For Republicans, that’s about half the point.

As they battle toward the November elections, congressional Republicans aren’t going to lay out a specific, unified proposal for replacing Obama’s health-care legislation. Instead, they will allow individual members to run on the ideas they think are best. Then, with the election in the rearview mirror, conservatives expect that they’ll be able either to repeal or to reopen discussion of the health-care law because of its impact on the nation’s finances.

And that’s when they’ll really get back into the fray with specific proposals.
 
For now, however, the GOP playbook works like this.
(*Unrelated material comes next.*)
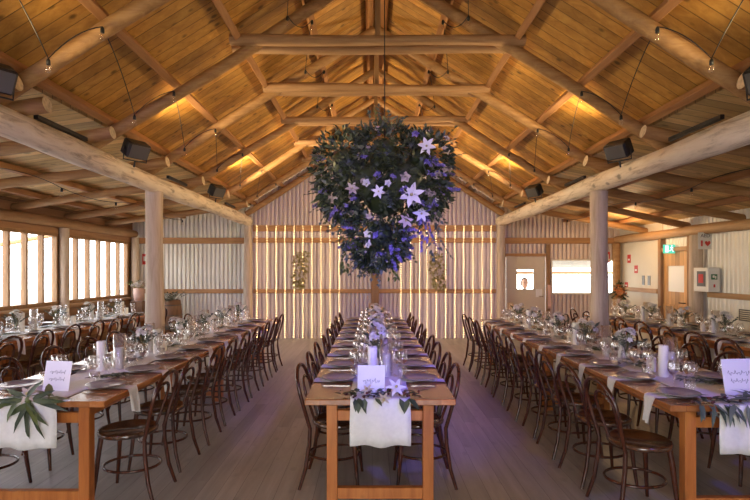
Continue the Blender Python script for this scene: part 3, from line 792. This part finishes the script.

First, cite your principles.
 
“What we’ve said is we believe in the principles that Americans hold dear as it relates to health care,” said Rep. Tom Price (R) of Georgia at a health-care discussion on Tuesday sponsored by Republican groups Crossroads GPS and American Action Network. Those principles are “affordability, accessibility, quality, innovation, and choices."

Second, whack your Democratic adversaries for "Obamacare," arguing that a bad legislative process led to terrible, economy-stalling legislation.